Provided material =>
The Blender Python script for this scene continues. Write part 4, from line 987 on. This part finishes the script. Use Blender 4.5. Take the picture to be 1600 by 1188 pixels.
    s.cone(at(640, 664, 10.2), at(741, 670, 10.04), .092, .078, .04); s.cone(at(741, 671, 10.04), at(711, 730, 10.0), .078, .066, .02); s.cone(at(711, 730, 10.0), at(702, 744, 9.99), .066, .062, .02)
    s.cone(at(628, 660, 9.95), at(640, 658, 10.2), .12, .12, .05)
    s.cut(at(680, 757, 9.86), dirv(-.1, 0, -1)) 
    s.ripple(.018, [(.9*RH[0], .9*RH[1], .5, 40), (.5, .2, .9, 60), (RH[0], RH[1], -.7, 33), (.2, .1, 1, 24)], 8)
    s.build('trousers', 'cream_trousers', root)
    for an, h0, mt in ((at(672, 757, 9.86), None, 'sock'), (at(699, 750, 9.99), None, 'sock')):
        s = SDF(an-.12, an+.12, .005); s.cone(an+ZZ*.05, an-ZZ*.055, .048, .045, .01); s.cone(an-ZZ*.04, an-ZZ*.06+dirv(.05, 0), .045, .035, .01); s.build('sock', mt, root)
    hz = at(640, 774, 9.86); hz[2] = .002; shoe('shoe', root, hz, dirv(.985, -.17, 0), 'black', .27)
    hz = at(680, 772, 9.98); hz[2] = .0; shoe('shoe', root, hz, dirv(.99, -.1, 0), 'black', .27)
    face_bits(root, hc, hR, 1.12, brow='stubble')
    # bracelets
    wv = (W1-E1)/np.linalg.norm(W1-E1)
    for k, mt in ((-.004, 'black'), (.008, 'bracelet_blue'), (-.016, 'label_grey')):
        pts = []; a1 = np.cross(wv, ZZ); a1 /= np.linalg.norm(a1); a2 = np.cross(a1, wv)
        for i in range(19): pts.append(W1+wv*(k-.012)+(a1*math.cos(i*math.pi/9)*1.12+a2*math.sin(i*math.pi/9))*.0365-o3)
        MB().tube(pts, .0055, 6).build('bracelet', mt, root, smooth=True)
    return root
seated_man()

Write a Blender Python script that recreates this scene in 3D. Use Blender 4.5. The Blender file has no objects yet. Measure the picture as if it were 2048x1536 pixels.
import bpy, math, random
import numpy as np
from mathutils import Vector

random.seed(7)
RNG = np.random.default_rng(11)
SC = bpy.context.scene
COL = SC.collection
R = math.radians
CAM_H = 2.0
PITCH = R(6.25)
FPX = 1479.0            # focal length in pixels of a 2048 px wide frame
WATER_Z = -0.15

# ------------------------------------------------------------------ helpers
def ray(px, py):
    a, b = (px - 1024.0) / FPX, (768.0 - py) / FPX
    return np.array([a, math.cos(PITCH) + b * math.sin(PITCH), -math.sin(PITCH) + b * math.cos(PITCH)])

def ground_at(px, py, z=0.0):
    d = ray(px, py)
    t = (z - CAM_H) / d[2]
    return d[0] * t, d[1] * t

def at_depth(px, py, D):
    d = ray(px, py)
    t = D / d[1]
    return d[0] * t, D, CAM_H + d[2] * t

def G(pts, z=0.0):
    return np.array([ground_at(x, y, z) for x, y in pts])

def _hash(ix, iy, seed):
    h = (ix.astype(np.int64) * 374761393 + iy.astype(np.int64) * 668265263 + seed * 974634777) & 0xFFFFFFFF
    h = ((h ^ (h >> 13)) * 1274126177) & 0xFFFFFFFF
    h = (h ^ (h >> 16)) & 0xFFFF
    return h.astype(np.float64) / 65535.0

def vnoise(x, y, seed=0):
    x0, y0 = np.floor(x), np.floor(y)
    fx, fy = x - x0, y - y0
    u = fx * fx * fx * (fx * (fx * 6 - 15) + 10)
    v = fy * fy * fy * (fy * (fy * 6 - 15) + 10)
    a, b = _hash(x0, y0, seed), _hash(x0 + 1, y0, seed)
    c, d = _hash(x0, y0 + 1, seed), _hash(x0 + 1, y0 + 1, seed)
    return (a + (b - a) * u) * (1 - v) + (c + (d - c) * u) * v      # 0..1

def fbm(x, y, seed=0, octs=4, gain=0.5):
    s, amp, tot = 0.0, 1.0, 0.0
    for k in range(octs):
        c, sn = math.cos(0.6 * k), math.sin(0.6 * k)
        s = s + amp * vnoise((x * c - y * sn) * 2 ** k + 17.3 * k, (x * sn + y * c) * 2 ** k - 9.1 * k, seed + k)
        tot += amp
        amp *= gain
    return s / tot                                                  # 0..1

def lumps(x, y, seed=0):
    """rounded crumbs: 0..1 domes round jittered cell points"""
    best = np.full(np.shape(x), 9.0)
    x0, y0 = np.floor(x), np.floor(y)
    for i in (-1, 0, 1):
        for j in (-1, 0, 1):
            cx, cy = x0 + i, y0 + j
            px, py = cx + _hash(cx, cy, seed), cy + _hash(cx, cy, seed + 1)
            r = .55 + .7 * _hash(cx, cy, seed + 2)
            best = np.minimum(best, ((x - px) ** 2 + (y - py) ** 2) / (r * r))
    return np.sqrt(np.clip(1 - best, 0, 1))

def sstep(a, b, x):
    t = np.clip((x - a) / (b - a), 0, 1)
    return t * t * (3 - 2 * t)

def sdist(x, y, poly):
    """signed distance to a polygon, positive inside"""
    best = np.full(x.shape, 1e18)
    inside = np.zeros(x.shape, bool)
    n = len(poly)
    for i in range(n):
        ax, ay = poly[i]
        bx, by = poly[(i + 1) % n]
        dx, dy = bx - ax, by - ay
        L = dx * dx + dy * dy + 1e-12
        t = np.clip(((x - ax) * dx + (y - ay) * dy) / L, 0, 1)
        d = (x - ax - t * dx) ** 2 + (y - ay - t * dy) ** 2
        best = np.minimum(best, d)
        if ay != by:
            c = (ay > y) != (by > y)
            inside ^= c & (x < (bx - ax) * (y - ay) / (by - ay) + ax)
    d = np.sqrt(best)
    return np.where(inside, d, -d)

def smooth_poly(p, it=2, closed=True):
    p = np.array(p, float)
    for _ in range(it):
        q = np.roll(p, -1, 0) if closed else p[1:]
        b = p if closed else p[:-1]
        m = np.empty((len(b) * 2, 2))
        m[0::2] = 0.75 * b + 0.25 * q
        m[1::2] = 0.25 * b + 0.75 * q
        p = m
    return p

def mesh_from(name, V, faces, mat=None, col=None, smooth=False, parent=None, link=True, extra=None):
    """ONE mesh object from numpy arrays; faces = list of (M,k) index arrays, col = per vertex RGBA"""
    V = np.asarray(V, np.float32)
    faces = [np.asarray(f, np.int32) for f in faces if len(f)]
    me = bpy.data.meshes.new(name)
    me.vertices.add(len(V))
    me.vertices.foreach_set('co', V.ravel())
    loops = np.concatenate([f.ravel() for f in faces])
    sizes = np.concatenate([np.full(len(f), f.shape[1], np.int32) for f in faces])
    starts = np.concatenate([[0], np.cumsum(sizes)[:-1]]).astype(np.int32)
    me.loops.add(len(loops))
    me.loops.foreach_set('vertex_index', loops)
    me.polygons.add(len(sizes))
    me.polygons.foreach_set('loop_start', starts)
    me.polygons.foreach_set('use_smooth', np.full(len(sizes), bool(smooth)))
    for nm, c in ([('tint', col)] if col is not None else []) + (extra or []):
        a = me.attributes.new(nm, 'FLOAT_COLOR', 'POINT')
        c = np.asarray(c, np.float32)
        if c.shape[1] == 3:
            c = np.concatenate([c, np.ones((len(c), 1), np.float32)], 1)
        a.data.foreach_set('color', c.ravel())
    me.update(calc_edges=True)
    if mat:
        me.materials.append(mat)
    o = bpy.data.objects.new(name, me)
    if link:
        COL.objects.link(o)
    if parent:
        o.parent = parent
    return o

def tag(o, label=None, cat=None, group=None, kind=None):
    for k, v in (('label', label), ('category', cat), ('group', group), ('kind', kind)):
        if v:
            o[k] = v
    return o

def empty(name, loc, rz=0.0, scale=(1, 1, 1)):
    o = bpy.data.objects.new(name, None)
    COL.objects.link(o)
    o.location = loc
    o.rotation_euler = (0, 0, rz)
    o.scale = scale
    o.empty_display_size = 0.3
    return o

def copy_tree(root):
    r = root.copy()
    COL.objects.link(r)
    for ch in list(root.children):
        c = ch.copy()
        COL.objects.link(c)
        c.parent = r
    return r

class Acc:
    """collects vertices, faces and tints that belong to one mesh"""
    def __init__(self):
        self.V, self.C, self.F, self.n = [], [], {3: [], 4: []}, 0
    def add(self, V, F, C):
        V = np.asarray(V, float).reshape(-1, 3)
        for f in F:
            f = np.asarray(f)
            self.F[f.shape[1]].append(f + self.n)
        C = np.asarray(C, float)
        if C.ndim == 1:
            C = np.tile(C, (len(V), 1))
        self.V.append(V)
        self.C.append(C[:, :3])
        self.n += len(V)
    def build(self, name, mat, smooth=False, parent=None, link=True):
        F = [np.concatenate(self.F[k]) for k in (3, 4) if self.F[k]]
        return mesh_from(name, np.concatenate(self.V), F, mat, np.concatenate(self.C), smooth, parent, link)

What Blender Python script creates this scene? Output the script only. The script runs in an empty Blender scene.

Task to complete => Find all the lines containing "that" in the material, then copy them.

Response to this task =>
Write a Blender Python script that recreates this scene in 3D. Use Blender 4.5. The Blender file has no objects yet. Measure the picture as if it were 2048x1536 pixels.
    """collects vertices, faces and tints that belong to one mesh"""